About Election the Trivia Game for iOS

 
 

A good old fashioned board game that tested a players knowledge of politics and history. It also reminds a player that our political system runs on cash..

It all started…

It started with a board game version of Election that I illustrated. When the idea came up to create an interactive version I was contacted and of course I said - “Yeah!” And shortly afterwards I said, “That’s going to be a lot of work…”


Taking a traditional multi-player board game and turning it into a modern, single player interactive application for iOS meant a lot of game play decisions had to be made. The schedule was set. We had just over five months.

Starting in Adobe XD (moving to Sketch for final art integration and prep.). I did gameplay breakdowns. The three main ‘acts’ of the game became apparent and together the group decided on best-of-class solutions. Using XD to build simple, but semi-functional walkthroughs allowed the programmers to know exactly what had to be done when they coded the game using Apple’s Xcode.

Along with wireframes and gameplay documents, I created several hundred illustrations for the game. As the writers were creating unique events for the game and writing and proofing trivia I was designing and drawing not only gameplay elements (game cards, trivia screens) but also all the characters that decorated the gameplay events.

As viable game candidates were produced we altered gameplay and made final decisions on the trivia engine and the underlaying algorithms that made every game instance unique. And of course refined the interface.

The gameplay was straight forward: You start the game as a candidate for President. You begin with a varying amount of cash, then you needed good fortune to raise more while hoping that no political headwinds set you back. It’s all about the money. You need lots of cash to campaign in a state. (The amount of cash needed to campaign in a State is dependent on the number of Electoral Delegates in that state.) Once you select a state you answer two or three rounds of questions (‘Battleground’ states had three rounds of questions.) to ‘win’ those delegates. If you answer incorrectly the delegates were awarded to your opponent. The game tracked cash in, cash lost and cash spent on campaigning. Aside from the trivia results and which states were still in play we also added the ability to track the win-loss stats for every game instance and presented those at the end of each game.

Creating the interactive map and selection screens proved the most difficult because of screen size. I also developed and animated a dozen different scenarios for the win and loss event.

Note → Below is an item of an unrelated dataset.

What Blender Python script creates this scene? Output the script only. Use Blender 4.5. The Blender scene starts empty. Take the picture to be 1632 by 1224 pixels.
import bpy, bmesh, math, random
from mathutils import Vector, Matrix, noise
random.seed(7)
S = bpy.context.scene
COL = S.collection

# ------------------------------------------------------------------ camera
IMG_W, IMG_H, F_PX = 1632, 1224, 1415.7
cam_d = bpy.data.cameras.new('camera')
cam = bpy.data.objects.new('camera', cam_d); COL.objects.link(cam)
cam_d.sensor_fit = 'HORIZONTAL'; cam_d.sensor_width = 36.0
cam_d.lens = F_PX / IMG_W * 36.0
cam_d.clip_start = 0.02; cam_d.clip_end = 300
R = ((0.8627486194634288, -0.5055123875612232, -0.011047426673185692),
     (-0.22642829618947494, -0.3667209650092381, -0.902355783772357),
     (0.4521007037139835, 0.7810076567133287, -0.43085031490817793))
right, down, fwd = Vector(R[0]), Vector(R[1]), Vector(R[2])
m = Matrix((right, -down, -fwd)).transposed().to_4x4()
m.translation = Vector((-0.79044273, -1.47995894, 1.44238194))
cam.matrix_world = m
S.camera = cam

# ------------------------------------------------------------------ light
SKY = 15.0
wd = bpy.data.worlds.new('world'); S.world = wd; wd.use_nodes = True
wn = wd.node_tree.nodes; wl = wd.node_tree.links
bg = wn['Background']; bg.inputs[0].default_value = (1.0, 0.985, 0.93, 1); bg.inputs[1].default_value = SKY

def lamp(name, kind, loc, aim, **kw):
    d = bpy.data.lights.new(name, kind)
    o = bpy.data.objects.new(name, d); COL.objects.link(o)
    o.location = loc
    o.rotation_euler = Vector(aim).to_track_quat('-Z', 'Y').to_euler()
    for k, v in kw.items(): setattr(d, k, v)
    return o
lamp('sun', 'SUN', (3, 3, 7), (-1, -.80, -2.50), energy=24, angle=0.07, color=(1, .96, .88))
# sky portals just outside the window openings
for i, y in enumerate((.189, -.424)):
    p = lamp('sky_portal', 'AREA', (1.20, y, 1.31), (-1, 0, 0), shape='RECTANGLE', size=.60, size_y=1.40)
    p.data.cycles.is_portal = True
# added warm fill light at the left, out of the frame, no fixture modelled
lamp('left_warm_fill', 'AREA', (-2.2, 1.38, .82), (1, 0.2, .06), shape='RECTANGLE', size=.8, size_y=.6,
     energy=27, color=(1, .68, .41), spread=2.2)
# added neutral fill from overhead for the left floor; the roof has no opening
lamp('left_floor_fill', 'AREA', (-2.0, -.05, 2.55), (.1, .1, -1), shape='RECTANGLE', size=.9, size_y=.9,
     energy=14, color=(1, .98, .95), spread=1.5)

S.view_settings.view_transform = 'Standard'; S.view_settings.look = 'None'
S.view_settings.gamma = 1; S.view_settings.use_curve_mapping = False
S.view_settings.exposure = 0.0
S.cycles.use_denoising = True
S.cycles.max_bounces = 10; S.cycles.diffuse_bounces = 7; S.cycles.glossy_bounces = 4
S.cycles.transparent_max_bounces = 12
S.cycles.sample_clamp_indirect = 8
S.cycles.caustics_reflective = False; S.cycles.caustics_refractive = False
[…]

It launched on the App Store on time and into a maelstrom of politics. Election the Trivia Game garnered press in political columns and feeds. It battled for clear positioning within the ‘political games’ on the App Store and the developer team, being only 3 people, had limited ability and time to examine the marketing issues. It fit somewhere between education and trivia but faced over a dozen games that were similar enough to dilute the audience. After a little over a year the game was removed as the developer no longer had the time to update it for new API requirements. Like so many interactive and online projects, you work for months and the pages and games simply drift away into pixels. But it was great fun.

I oversaw the production of several game trailers. Unfortunately at the time most of the social media sites had tight restrictions on ads for anything political. So they didn’t get much exposure.

Election the Trivia games was one of my most favorite projects. Everyone involved wore a lot of hats to get it done and out on time.